つまり、a) は「自分が話していたものと同じタイプの、全部揃った一式がもう一つあることを強調するために使われる」。例文は「食器棚にはもう一つ全く同じパッケージがある」。
b) は「自分が話していたこと、または自分が慣れていたものとは全く違う何かであることを言うために使われる」。例文は「テキサスは私にとって全く別の国(土地)である」。
'nother という表記は、語義で使われている another の最初の a が取れたものだろうと思います。
about の縮約形を 'bout のように表記するのと同じで、省略されているために、' 「アポストロフィー」がついているのでしょう。
a whole 'nother は「全く別のもう一つ」という感覚から、「同じ物の一式がもう一つ」という意味と「あるものとは全く違うもう一つ」という2つの意味として使われるようですね。
a) が same 「同じ」で、b) が different 「違う」のように、正反対の意味になっているのも興味深いところです。
「口語でノンスタンダード(非標準的用法)」とあるように、文法的に正しい表現ではないようですが、それがアカデミックな辞書である LAAD に載っているのも面白いなと思います。
今回のセリフの Netflix の表記では、語頭の a が取れたことを示すアポストロフィーはありませんが、nother = 'nother ということで、LAAD で説明されている a whole 'nother の a) の意味「同じタイプのもう一揃い」として使われていると考えて良いでしょう。
コインランドリーで同じタイプの洗濯機が何台も並んでいるこの光景だと「1台目の洗濯機と、もう1台同じタイプの洗濯機2台目」のように another complete thing of the same type として表現したのもなるほどと頷ける気がします。
1台目を whites「白物」にした流れで、2台目は colors「色物」となり、白物に色が付かないように色物を分けて洗うんだ、と説明したことになります。
その後、3台目として、delicates「デリケートな物」と言っていますね。
that would be your bras and your underpanty things. は「そのデリケートな物っていうのは(君の)ブラとか下着のパンティーとかになるだろう」という感覚(ちなみに、DVD では、underpanty things, Netflix では、under... panty-things と表記されています)。
ブラの後、パンティーという言葉を使うのがロスも恥ずかしかったようで「(ブラとかパンティーとか)そういう物」という感じで最後に things と付けています。
「白」「色」「下着」で洗濯機を分けると説明されたレイチェルはロスの目の前に白いパンティーを掲げて「この白の綿のパンティーはどうなるの?」と尋ねています。
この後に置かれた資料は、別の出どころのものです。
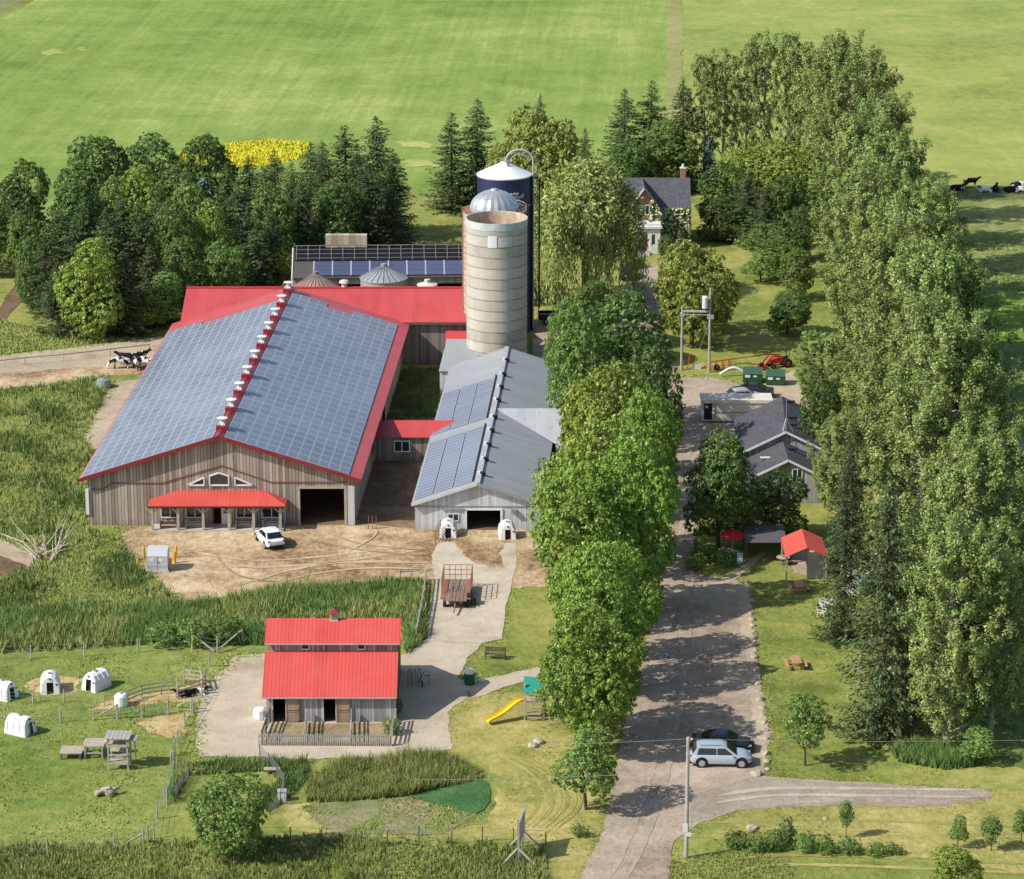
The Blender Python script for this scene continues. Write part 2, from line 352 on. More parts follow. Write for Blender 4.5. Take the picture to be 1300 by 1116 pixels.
sheet('dirt_yard', [(505, 470), (590, 470), (560, 535), (490, 540)], 0.03, MUD, amp=0.3)
sheet('concrete_pad', [(548, 705), (556, 688), (655, 690), (655, 722), (642, 770), (638, 812), (608, 818), (540, 814), (546, 768), (551, 730)], 0.05, CONC, amp=0.15)
sheet('dirt_yard', [(575, 678), (640, 678), (636, 700), (640, 722), (600, 715), (585, 700)], 0.06, DIRT, amp=0.7)
sheet('gravel_pad', [(538, 813), (608, 817), (590, 842), (580, 862), (602, 868), (592, 885), (570, 905), (572, 950), (500, 963), (250, 962), (252, 900), (262, 870), (300, 833), (345, 830), (512, 832)], 0.035, PAD, amp=0.35)
sheet('path', [(595, 866), (640, 858), (682, 847), (694, 849), (690, 857), (648, 871), (600, 887)], 0.04, PAD, amp=0.25)
sheet('barn_lane', [(-300, 462), (0, 452), (100, 440), (235, 424), (330, 424), (330, 445), (190, 466), (60, 478), (-300, 496)], 0.03, TRACK, amp=0.5)
sheet('barn_lane', [(-300, 490), (0, 474), (150, 462), (230, 455), (230, 474), (130, 478), (0, 496), (-300, 510)], 0.04, DIRT, amp=0.6)
sheet('path', [(148, 484), (215, 478), (160, 560), (140, 600), (106, 560), (122, 520)], 0.035, TRACK, amp=0.35)
sheet('bare_soil', [(-200, 680), (0, 684), (46, 706), (42, 720), (0, 712), (-200, 700)], 0.03, TRACK, amp=0.4)
sheet('bare_soil', [(-200, 704), (0, 706), (32, 718), (0, 738), (-200, 745)], 0.045, MUD, amp=0.3)
sheet('dirt_track', [(-60, 430), (0, 388), (28, 352), (52, 318), (66, 318), (52, 350), (20, 392), (-20, 440)], 0.03, MUD, amp=0.3)
DRV = [(700, 1290), (738, 1116), (765, 1050), (779, 985), (800, 900), (818, 830), (832, 760), (846, 700), (855, 640), (856, 600), (850, 560), (848, 520), (846, 480), (900, 478), (985, 498), (1012, 520), (1000, 560), (905, 562), (900, 600), (888, 650), (880, 690), (874, 727), (935, 737), (950, 745), (955, 800), (966, 870), (976, 930), (970, 986), (1100, 994), (1250, 1003), (1262, 1012), (1200, 1024), (1050, 1022), (940, 1030), (885, 1044), (856, 1070), (850, 1116), (872, 1290)]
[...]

go with は「〜と一緒になる、〜と組になる」という感覚。
白の綿のパンティーは、白だから白物と一緒に洗うのか、それとも下着というデリケートなもの(delicates)だから、デリケート衣類の仲間に入れるのかどっち? ということですね。
目の前にパンティーを掲げられてしまったロスは、その白いパンティーから視線を外してその後のセリフを言っています。
自分の下着を平気で見せているところに「レイチェルはロスのことを男性として意識していない」のがわかりますし、レイチェルに好意を持っているロスの方だけが動揺しているということがよくわかる描写になっています。
過去記事、ふわふわのクマみたいに繊細で温かい フレンズ1-5改その9 で、レイチェルと一緒に洗濯に行けるとウキウキしているロスに対してチャンドラーが、"this is basically the first time she's gonna see your underwear." 「今回、レイチェルが初めてお前の下着を見ることになるんだぞ」と指摘して、ロスは動揺していましたが、ここではその逆のパターンで「ロスがレイチェルの下着を初めて見る」ことになりロスが慌てているのが、少し前のシーンのセリフと対比になる形で面白いなと思いました。
judgment は「判断」、call は「決定」。
a judgment call は、「明確なルールが存在しないので、自分の経験や考えに基づいて自分で下さなければならない決定、個人的判断」のこと。
LAAD では、
a judgment call : (informal) a decision you have to make yourself because there are no certain rules in a situation.
つまり「ある状況で確かなルールがないので、自分自身で決めなければならない決定」。
Macmillan Dictionary では、
judgment call : a decision in which there is no definitely right or wrong answer and that you therefore have to use your own judgment to make
つまり「正しい、間違いという明確な答えがなくて、よって自分自身がする判断を使わないといけない決定」。
どちらも「確かなルール・答えがない状態で、自分で行わないといけない決定」という意味として説明されていますね。
It's a judgment call. なら、It's your call. 「君が決めることだ」、You decide. 「君が決めて」と同じようなニュアンスになります。
カテゴリー的にはどちらにも属するからどっちとも判断できない。だから君がいいと思う方に決めればいいよ、ということですね。